# Records provided

— BEGIN —

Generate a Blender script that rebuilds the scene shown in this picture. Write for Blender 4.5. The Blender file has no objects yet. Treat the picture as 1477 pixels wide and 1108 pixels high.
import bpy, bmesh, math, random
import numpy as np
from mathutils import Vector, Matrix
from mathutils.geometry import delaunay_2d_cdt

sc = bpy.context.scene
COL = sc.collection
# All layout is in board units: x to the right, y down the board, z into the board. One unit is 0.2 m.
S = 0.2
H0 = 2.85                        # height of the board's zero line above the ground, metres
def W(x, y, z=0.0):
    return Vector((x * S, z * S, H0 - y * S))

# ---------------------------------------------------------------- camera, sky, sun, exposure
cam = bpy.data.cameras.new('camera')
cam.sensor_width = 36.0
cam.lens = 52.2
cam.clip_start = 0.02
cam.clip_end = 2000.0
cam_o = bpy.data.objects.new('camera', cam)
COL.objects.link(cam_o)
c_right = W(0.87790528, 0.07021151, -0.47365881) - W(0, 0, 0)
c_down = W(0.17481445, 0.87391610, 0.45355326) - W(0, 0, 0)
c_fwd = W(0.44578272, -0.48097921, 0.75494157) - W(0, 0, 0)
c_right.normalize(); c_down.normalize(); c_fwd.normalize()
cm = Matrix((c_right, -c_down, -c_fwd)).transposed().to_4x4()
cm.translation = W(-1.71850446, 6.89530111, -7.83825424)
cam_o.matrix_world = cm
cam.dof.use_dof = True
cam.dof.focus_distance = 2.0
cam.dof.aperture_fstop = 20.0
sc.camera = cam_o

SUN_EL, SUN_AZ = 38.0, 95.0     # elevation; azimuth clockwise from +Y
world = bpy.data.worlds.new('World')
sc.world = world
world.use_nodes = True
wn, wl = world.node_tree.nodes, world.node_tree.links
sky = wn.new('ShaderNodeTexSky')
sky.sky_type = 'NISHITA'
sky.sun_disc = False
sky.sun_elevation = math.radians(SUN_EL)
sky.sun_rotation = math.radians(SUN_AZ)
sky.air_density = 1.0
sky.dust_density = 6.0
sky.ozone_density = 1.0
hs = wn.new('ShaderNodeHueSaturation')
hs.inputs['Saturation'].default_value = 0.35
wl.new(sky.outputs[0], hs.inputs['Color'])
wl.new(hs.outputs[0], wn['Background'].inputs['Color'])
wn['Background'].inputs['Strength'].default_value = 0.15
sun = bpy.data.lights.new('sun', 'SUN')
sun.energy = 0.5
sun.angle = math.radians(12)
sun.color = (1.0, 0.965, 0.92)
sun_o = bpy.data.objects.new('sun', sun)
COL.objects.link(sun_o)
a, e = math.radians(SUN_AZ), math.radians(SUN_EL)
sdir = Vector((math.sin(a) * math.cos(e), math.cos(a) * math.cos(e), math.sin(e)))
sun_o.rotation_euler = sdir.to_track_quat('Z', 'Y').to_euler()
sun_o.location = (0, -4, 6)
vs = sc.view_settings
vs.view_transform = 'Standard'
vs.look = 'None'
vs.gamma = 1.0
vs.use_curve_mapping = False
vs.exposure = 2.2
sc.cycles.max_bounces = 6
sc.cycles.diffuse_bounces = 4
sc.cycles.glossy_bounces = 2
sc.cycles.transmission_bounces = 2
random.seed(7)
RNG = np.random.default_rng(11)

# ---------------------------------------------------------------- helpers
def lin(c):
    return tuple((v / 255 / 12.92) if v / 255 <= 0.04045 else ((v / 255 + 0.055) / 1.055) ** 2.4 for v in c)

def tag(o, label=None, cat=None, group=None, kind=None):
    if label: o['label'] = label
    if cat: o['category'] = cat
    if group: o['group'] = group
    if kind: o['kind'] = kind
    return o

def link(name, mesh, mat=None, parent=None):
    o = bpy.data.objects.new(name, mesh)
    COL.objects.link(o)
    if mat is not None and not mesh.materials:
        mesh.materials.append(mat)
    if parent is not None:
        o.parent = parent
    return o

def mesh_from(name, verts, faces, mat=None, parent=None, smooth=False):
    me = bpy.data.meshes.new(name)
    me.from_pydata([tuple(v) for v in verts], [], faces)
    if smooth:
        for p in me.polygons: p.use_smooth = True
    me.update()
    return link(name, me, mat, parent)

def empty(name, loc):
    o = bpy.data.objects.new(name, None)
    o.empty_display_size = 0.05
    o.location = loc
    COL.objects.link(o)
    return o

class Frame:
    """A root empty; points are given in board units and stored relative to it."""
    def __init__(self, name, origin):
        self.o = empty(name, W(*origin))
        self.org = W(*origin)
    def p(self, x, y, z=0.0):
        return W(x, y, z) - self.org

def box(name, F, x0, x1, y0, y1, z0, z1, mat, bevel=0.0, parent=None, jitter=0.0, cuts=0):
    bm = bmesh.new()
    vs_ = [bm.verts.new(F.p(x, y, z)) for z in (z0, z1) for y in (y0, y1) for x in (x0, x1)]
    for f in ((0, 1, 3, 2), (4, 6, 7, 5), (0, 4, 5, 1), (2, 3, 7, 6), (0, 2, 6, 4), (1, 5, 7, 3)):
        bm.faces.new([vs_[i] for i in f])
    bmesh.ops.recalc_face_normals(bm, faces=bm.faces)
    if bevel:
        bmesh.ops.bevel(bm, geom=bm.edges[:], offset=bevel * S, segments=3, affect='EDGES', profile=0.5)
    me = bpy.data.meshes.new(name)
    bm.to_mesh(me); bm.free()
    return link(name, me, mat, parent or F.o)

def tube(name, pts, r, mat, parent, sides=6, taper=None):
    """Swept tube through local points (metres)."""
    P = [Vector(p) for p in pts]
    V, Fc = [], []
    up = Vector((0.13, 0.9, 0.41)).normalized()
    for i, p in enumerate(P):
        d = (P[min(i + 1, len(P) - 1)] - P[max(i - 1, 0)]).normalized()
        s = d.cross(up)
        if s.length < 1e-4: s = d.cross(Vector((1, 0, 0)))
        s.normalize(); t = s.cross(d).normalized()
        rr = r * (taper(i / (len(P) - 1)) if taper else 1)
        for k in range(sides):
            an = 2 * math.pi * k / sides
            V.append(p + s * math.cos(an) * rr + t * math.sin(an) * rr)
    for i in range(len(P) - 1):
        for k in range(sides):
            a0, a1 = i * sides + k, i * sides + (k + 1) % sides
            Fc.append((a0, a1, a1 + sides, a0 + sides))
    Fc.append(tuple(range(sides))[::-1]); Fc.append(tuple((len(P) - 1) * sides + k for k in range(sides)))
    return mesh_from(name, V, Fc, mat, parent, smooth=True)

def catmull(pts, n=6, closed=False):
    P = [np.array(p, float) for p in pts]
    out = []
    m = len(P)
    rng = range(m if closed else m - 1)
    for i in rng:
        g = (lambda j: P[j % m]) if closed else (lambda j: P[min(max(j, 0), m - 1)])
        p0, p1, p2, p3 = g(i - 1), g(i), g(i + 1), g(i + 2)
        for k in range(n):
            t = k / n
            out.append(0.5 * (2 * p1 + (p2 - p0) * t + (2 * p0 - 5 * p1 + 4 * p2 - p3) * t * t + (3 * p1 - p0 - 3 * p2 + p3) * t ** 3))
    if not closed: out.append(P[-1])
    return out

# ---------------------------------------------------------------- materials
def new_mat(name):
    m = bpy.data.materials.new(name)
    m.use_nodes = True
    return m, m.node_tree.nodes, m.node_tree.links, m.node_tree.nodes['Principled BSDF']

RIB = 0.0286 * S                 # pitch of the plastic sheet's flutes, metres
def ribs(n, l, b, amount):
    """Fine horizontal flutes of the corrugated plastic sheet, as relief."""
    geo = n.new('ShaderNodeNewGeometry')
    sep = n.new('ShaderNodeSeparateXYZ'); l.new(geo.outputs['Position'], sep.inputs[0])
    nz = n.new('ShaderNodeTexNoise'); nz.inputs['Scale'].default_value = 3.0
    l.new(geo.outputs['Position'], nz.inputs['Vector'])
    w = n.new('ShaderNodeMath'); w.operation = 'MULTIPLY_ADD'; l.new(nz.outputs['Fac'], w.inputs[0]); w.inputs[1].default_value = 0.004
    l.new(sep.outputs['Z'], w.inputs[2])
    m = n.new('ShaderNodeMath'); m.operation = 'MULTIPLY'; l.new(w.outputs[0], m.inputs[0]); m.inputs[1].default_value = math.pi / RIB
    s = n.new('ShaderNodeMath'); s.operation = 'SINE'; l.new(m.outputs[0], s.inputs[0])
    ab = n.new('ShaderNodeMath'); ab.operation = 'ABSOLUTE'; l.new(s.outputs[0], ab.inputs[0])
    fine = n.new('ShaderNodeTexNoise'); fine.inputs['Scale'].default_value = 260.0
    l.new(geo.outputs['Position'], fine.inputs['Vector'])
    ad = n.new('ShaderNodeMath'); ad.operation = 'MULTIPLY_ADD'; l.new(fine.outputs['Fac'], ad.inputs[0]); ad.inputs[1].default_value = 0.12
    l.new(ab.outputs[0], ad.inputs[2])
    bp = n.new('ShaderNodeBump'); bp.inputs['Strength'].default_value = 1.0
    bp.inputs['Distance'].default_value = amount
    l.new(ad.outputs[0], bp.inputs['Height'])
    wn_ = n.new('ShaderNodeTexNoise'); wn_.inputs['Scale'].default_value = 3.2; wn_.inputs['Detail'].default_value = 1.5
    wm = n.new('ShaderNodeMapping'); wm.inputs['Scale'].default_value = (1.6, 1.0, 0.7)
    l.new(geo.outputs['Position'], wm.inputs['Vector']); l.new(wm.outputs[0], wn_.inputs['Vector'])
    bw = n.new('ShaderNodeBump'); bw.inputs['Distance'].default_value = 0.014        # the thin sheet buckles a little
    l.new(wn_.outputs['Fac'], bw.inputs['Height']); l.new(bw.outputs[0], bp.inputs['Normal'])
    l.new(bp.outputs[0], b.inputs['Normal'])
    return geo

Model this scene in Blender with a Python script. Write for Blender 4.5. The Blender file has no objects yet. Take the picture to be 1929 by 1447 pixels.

— END —

# Given exercise
Look above and return each line of the records exactly, from the very first through the line with "return Vector((x * S, z * S, H0 - y * S))", both included.

# Task output
Generate a Blender script that rebuilds the scene shown in this picture. Write for Blender 4.5. The Blender file has no objects yet. Treat the picture as 1477 pixels wide and 1108 pixels high.
import bpy, bmesh, math, random
import numpy as np
from mathutils import Vector, Matrix
from mathutils.geometry import delaunay_2d_cdt

sc = bpy.context.scene
COL = sc.collection
# All layout is in board units: x to the right, y down the board, z into the board. One unit is 0.2 m.
S = 0.2
H0 = 2.85                        # height of the board's zero line above the ground, metres
def W(x, y, z=0.0):
    return Vector((x * S, z * S, H0 - y * S))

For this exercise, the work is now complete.